## GOAL:
Leave out the pictures and copy everything else below exactly.

>> Start

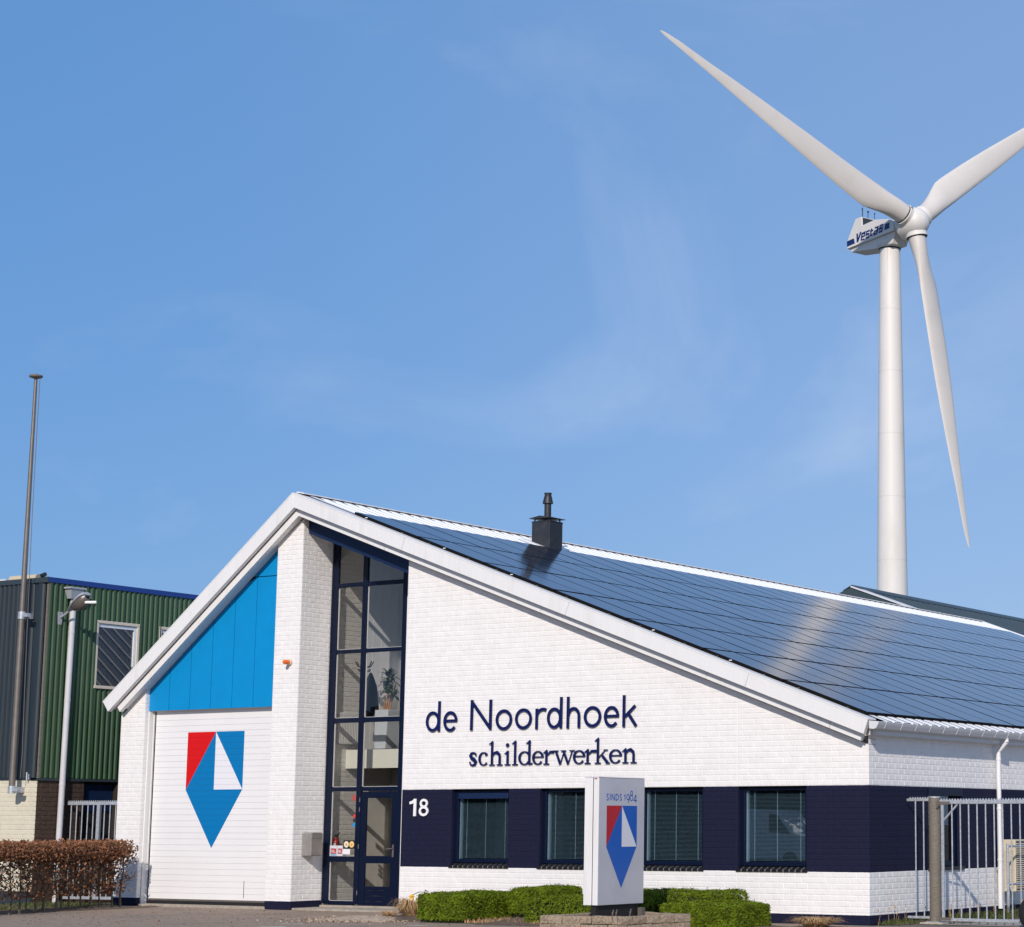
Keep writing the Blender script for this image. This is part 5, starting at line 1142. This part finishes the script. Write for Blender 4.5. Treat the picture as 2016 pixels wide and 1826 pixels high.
# ------------------------------------------------------------------ across the street, out of view: added for reflections in the panes
vn = thing('parked_van', 'white van parked across the street, mirrored in the right window', 'van', (-26.5, -40.5, 0))
MB().prism([(-28.9, .35), (-24.1, .35), (-24.1, 1.2), (-24.9, 1.35), (-25.6, 2.25), (-28.9, 2.35)], XZ, -41.4, -39.6).build('body', M['white'], vn, bevel=.06, seg=2)
MB().prism([(-25.95, 1.4), (-25.0, 1.35), (-25.6, 2.1), (-25.95, 2.12)], XZ, -39.598, -39.59).build('side_window', M['gapm'], vn)
for x in (-28.0, -25.0):
    for y in (-41.35, -39.75): MB().lathe((x, y, .33), [(.2, 0), (.33, .02), (.33, .16), (.2, .18)], 20, axis=(0, 1, 0)).build('wheel', M['black'], vn)
def unseen_tree(x, y, h, r, label):  # unseen trees, added to keep the window reflections dark
    t = thing('added_tree', label, 'tree', (x, y, 0), 'unseen trees added to darken reflections')
    q = MB(); q.tube((x, y, 0), (x, y, h*.55), .28, .16, 8)
    for k in range(9):
        a_ = rng.uniform(0, 6.28); q.tube((x, y, h*rng.uniform(.3, .55)), (x+r*.8*math.cos(a_), y+r*.8*math.sin(a_), h*rng.uniform(.65, .95)), .10, .03, 5, False)
    q.build('trunk', M['bark'], t)
    n = 2600; d = rng.normal(size=(n, 3)); d /= np.linalg.norm(d, axis=1)[:, None]; rad = rng.uniform(.25, 1, n)**.5
    P = np.array([x, y, h*.62])+d*rad[:, None]*np.array([r, r, h*.40]); V, F = leaf_cloud(n, P, d, .30, 1.0, .7); big('crown', V, F, M['fargreen'], t)
n = 22000; P = np.stack([rng.uniform(-90, 6, n), rng.uniform(-60, -54, n), rng.uniform(0, 1, n)], 1); P[:, 2] *= 7.5+1.5*np.sin(P[:, 0]*.35)+1.0*np.sin(P[:, 0]*.9)  # unseen belt of leaves, added so the panes mirror dark instead of sky
V, F = leaf_cloud(n, P, np.tile(np.array([0, 1., .3]), (n, 1)), .55, 1.0, .7); o = big('added_tree_belt', V, F, M['fargreen'], kind='stuff'); o['label'] = 'unseen dark belt of trees added to darken the pane reflections'
for i, (x, y, h, r, lb) in enumerate(((-36, -42, 6.5, 5, 'broad unseen tree added to darken reflections in the left panes'), (-28, -46, 7, 5.5, 'tall unseen tree added to darken the pane reflections'), (-45, -40, 7, 5.5, 'leftmost unseen tree added to darken the pane reflections'), (-20.5, -50, 6, 4.5, 'smaller unseen tree added to darken the pane reflections'))): unseen_tree(x, y, h, r, lb)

>> End

## ANSWER TO THIS TASK:
Keep writing the Blender script for this image. This is part 5, starting at line 1142. This part finishes the script. Write for Blender 4.5. Treat the picture as 2016 pixels wide and 1826 pixels high.
# ------------------------------------------------------------------ across the street, out of view: added for reflections in the panes
vn = thing('parked_van', 'white van parked across the street, mirrored in the right window', 'van', (-26.5, -40.5, 0))
MB().prism([(-28.9, .35), (-24.1, .35), (-24.1, 1.2), (-24.9, 1.35), (-25.6, 2.25), (-28.9, 2.35)], XZ, -41.4, -39.6).build('body', M['white'], vn, bevel=.06, seg=2)
MB().prism([(-25.95, 1.4), (-25.0, 1.35), (-25.6, 2.1), (-25.95, 2.12)], XZ, -39.598, -39.59).build('side_window', M['gapm'], vn)
for x in (-28.0, -25.0):
    for y in (-41.35, -39.75): MB().lathe((x, y, .33), [(.2, 0), (.33, .02), (.33, .16), (.2, .18)], 20, axis=(0, 1, 0)).build('wheel', M['black'], vn)
def unseen_tree(x, y, h, r, label):  # unseen trees, added to keep the window reflections dark
    t = thing('added_tree', label, 'tree', (x, y, 0), 'unseen trees added to darken reflections')
    q = MB(); q.tube((x, y, 0), (x, y, h*.55), .28, .16, 8)
    for k in range(9):
        a_ = rng.uniform(0, 6.28); q.tube((x, y, h*rng.uniform(.3, .55)), (x+r*.8*math.cos(a_), y+r*.8*math.sin(a_), h*rng.uniform(.65, .95)), .10, .03, 5, False)
    q.build('trunk', M['bark'], t)
    n = 2600; d = rng.normal(size=(n, 3)); d /= np.linalg.norm(d, axis=1)[:, None]; rad = rng.uniform(.25, 1, n)**.5
    P = np.array([x, y, h*.62])+d*rad[:, None]*np.array([r, r, h*.40]); V, F = leaf_cloud(n, P, d, .30, 1.0, .7); big('crown', V, F, M['fargreen'], t)
n = 22000; P = np.stack([rng.uniform(-90, 6, n), rng.uniform(-60, -54, n), rng.uniform(0, 1, n)], 1); P[:, 2] *= 7.5+1.5*np.sin(P[:, 0]*.35)+1.0*np.sin(P[:, 0]*.9)  # unseen belt of leaves, added so the panes mirror dark instead of sky
V, F = leaf_cloud(n, P, np.tile(np.array([0, 1., .3]), (n, 1)), .55, 1.0, .7); o = big('added_tree_belt', V, F, M['fargreen'], kind='stuff'); o['label'] = 'unseen dark belt of trees added to darken the pane reflections'
for i, (x, y, h, r, lb) in enumerate(((-36, -42, 6.5, 5, 'broad unseen tree added to darken reflections in the left panes'), (-28, -46, 7, 5.5, 'tall unseen tree added to darken the pane reflections'), (-45, -40, 7, 5.5, 'leftmost unseen tree added to darken the pane reflections'), (-20.5, -50, 6, 4.5, 'smaller unseen tree added to darken the pane reflections'))): unseen_tree(x, y, h, r, lb)